Nein, sagt Jan-Hinrik Schmidt vom Leibniz-Institut für Medienforschung in Hamburg. Die Sozialen Medien sind nach seiner Ansicht geblieben wie sie sind - die Berichterstattung über sie habe sich nur verändert: "Wir haben eben an manchen Stellen darauf fokussiert - auch zu Recht - wo Kommunikation nicht funktioniert", so der Experte für digitale interaktive Medien und politische Kommunikation. Es sei vielfach über Hasskommentare oder Trolle gesprochen worden. Dann kam die Corona-Krise.

"Und jetzt sehen wir: Das ist nicht die Norm." Ganz viele Menschen würden die Sozialen Medien nutzen, "um sich freundlich und konstruktiv mit ihrem sozialen Umfeld auszutauschen, eben um Gutes zu tun", sagt Schmidt. Und darauf liege aktuell der Fokus der Medien, aber auch vieler Wissenschaftler.

Eine Frage des Fokus

Das gleiche gilt für Fake-News, die sich oft wie Lauffeuer in Sozialen Medien verbreiten. Die mit manipulativer Absicht in Umlauf gebrachten Falschmeldungen seien einfach ein bisschen aus der öffentlichen Wahrnehmung gerückt. Genauso wie Fake News jetzt nicht auf einmal weg seien, seien die Challenges nicht auf einmal plötzlich da.

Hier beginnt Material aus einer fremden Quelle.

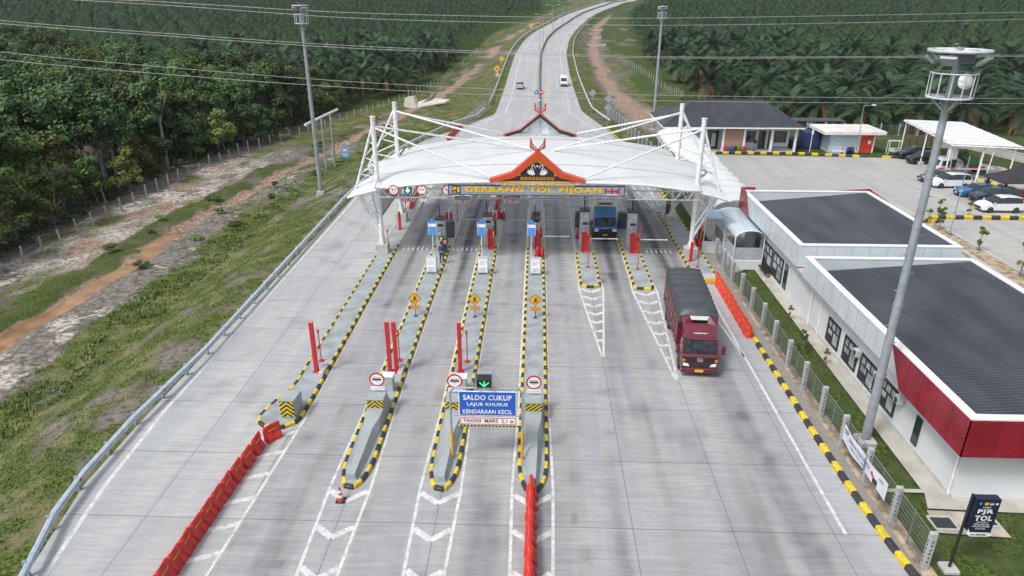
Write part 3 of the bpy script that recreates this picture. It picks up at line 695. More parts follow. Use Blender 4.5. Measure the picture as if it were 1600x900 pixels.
        for x in (-2.0, -1, 1, 2.0): b.tube((c + x, y - .25, ze - .3), (c + x, y - .25, ze + (.3 if abs(x) > 1.5 else 1.0)), .035, 6)
        b.build('strut', M_STEEL, t, True)
    b = MB()
    for sd in (-1, 1):
        q = [(c - sd * .12, za - .05), (c + sd * .42, za + .58), (c + sd * .50, za + .92), (c + sd * .62, za + .95), (c + sd * .62, za + .2), (c + sd * .3, za + .05), (c + sd * .12, za - .12)]
        b.slab([(x, y + .2 * s + sd * .03, z) for x, z in q], (0, .12, 0), 0)
        b.slab([(x, y + .2 * s + sd * .03 - .02, z) for x, z in [(c + sd * .1, za + .1), (c + sd * .48, za + .55), (c + sd * .5, za + .42), (c + sd * .2, za + .1)]], (0, .02, 0), 1)
    b.build('crossed_finial', [mat('dull red paint', (.42, .06, .05), .5), mat('silver paint', (.5, .48, .46), .4)], t, True)
    return t
gable(True, 53.75, 'orange front gable with a black panel, two white swans and a crossed finial')
gable(False, 71.9, 'rear gable seen from behind with pale sheeting and pinkish red bargeboards')

# name board on the truss
t = thing('name_board', 'long blue grey board with yellow letters GERBANG TOL PIJOAN under the front gable', 'sign', (0, 54, 6.1))
X0, X1, Z0, Z1 = -7.12, 7.12, 6.08, 6.86; y = 54.0
b = MB(); b.box((X0, y, Z0), (X1, y + .16, Z1)); b.build('board', mat('blue grey board', (.25, .32, .45), .45, var=.06), t, True)
b = MB()
for z in (Z0, Z1): b.box((X0 - .03, y - .02, z - .035), (X1 + .03, y + .18, z + .035))
for x in (X0, X1): b.box((x - .035, y - .022, Z0 - .03), (x + .035, y + .178, Z1 + .03))
b.build('frame', M_DARK, t, True)
b = MB(); b.text('GERBANG TOL PIJOAN', (-.25, y - .035, 6.47), 11.1, .60, 0, bold=.06)
b.build('lettering', mat('yellow letters', (.72, .44, .005), .4, var=.05), t, True)
b = MB(); b.box((X0 + .28, y - .02, Z0 + .1), (X0 + .98, y, Z1 - .08), 1)
x = X0 + .28
for q in ([(.06, .06), (.3, .06), (.3, .2), (.06, .12)], [(.06, .24), (.2, .3), (.34, .3), (.34, .54), (.06, .54)], [(.42, .06), (.62, .14), (.62, .54), (.42, .54)]):
    b.slab([(x + u, y - .03, Z0 + .1 + v) for u, v in q], (0, .008, 0), 0)
b.build('yellow_emblem', [M_SIGNY, M_BLACK], t, True)
b = MB(); x = X1 - 1.6; yy = y - .03
for u0, v0, u1, v1 in ((0, .16, .14, .66), (.52, .16, .66, .66), (0, .34, 1.25, .44)): b.box((x + u0, yy + .001 * u1, Z0 + v0), (x + u1, yy + .025, Z0 + v1))
b.slab([(x + .8, yy - .002, Z0 + .42), (x + 1.2, yy - .002, Z0 + .66), (x + 1.36, yy - .002, Z0 + .66), (x + .95, yy - .002, Z0 + .40)], (0, .025, 0))
b.slab([(x + .8, yy - .003, Z0 + .38), (x + .95, yy - .003, Z0 + .40), (x + 1.3, yy - .003, Z0 + .16), (x + 1.14, yy - .003, Z0 + .16)], (0, .025, 0))
b.build('red_emblem', M_RED, t, True)
b = MB(); b.box((x, yy, Z0 + .06), (x + 1.2, yy + .02, Z0 + .12)); b.build('underline', M_WHITE, t, True)

# lane furniture hung from the truss
def round_sign(name, label, c, r, txt, group=None, w=.5):
    t = thing(name, label, 'road sign', c, 0, group)
    b = MB(); b.disc(c, r, m=0); b.build('rim', M_RED, t, True)
    b = MB(); b.disc(Vector(c) + Vector((0, -.006, 0)), r * .8); b.build('face', M_WHITE, t, True)
    if txt:
        b = MB()
        for i, (s, dz, hh, ww) in enumerate(txt): b.text(s, Vector(c) + Vector((0, -.012, dz)), ww, hh, 0, bold=.02)
        b.build('symbol', M_BLACK, t, True)
    return t
for i, (px, tx, lb) in enumerate(((615, '2,1', 'round red rimmed height limit sign at the left end of the truss'), (659, '4,1 m', 'round red rimmed limit sign right of the lit green arrow box'), (699, '2,1', 'round limit sign half hidden by the left end of the name board'))):
    p = AY(px, 297, 54.35 if i < 2 else 54.3); t = round_sign('round_sign', lb, (p.x, p.y, p.z), .43, [(tx, .04, .2, .42)] + ([('m', -.17, .08, .14)] if i != 1 else []), 'round lane signs on the truss')
    b = MB()
    if i == 1: b.slab([(p.x - .08, p.y - .012, p.z + .34), (p.x + .08, p.y - .012, p.z + .34), (p.x, p.y - .012, p.z + .24)], (0, .004, 0)); b.slab([(p.x - .08, p.y - .012, p.z - .34), (p.x + .08, p.y - .012, p.z - .34), (p.x, p.y - .012, p.z - .24)][::-1], (0, .004, 0)); b.build('arrowheads', M_BLACK, t, True)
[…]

Nach Ansicht des Hamburger Forschers sind Soziale Medien per se weder gut noch böse. Es hänge halt davon ab, was einzelne Menschen mit ihnen machten. In Sozialen Medien bilde sich "die gesamte Menschheit" ab, ergänzt Medienpsychologe Dienlin: "In ihren positiven und ihren negativen Seiten". Auch aktuell sei beides zu beobachten.